▶ **Exercise aim**: Pick every line with "picture" from the material below.

■ ■ ■ ■ ■

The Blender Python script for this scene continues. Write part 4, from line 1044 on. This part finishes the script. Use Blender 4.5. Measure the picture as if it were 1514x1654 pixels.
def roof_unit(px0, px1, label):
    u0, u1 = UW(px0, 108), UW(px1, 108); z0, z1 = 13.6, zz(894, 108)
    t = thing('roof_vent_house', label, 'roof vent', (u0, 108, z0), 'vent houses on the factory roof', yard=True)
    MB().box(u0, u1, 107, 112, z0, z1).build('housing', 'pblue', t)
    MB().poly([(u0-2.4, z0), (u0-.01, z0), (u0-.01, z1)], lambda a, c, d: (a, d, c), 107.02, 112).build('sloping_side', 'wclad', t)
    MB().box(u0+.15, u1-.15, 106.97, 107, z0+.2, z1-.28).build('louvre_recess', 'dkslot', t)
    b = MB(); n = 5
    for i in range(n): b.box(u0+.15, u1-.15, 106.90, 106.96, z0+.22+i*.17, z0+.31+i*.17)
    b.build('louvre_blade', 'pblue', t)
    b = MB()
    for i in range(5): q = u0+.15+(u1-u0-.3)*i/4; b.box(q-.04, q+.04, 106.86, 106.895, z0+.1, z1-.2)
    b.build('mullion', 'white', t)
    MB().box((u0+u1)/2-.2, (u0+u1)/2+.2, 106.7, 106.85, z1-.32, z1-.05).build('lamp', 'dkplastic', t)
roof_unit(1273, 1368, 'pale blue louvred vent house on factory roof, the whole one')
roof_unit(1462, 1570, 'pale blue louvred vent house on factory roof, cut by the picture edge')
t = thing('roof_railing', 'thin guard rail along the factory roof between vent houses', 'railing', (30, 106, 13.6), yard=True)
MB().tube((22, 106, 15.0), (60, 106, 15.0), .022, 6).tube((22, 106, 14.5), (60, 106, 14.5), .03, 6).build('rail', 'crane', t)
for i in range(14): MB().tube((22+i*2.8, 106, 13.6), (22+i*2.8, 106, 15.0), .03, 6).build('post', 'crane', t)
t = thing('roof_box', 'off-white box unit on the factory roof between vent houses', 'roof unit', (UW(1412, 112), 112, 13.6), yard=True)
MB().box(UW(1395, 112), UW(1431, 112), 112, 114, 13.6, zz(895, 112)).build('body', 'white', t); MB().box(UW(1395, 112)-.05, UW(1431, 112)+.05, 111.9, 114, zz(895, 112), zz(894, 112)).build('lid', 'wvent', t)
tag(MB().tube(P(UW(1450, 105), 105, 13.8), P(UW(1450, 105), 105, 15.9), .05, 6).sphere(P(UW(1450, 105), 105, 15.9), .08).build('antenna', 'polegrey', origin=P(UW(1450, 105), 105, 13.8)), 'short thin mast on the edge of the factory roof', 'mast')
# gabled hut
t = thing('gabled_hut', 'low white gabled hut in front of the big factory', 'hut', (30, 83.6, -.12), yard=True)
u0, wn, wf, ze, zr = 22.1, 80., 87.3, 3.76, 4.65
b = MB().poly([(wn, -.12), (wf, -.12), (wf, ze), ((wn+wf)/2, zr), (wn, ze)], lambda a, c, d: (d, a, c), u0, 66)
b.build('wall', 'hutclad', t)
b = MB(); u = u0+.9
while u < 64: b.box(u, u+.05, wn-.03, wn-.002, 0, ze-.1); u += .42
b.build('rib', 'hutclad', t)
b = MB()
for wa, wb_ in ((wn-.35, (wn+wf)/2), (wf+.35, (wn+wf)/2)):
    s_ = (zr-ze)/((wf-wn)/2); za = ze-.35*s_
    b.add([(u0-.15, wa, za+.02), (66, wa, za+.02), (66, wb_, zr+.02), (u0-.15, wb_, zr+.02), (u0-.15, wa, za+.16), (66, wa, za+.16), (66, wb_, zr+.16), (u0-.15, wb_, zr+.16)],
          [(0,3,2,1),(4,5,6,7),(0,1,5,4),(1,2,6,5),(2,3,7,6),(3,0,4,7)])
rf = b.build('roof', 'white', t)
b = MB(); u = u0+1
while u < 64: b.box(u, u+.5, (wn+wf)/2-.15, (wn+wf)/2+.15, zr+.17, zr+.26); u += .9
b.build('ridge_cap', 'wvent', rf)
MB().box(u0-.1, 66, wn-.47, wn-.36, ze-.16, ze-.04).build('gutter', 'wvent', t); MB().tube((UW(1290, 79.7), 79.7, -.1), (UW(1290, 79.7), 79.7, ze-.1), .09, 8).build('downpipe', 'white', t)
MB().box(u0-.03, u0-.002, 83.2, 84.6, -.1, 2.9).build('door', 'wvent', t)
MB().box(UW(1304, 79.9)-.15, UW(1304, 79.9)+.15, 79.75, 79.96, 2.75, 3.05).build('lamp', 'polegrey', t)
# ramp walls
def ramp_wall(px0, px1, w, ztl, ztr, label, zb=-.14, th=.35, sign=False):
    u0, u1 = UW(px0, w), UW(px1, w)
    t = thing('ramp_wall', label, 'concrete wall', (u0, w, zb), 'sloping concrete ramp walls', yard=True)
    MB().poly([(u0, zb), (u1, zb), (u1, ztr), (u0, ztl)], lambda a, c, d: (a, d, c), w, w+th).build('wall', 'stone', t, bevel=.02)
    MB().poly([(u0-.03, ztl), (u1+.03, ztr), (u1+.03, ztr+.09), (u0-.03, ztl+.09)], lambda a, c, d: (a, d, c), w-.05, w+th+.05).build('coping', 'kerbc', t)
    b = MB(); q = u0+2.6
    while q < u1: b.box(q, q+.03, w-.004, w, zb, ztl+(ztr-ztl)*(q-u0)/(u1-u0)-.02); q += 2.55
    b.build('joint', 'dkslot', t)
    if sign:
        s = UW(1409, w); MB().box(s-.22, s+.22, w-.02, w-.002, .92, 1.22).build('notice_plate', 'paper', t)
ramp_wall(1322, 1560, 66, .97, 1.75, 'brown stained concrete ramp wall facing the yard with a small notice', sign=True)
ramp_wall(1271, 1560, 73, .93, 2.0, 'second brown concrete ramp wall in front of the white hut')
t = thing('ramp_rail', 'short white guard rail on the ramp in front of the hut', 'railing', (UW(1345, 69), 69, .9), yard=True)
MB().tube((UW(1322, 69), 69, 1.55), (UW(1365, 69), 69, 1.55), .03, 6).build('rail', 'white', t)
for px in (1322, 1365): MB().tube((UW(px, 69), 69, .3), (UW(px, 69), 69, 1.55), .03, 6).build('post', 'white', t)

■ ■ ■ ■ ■

▶ **Reply to the exercise**:
The Blender Python script for this scene continues. Write part 4, from line 1044 on. This part finishes the script. Use Blender 4.5. Measure the picture as if it were 1514x1654 pixels.
roof_unit(1462, 1570, 'pale blue louvred vent house on factory roof, cut by the picture edge')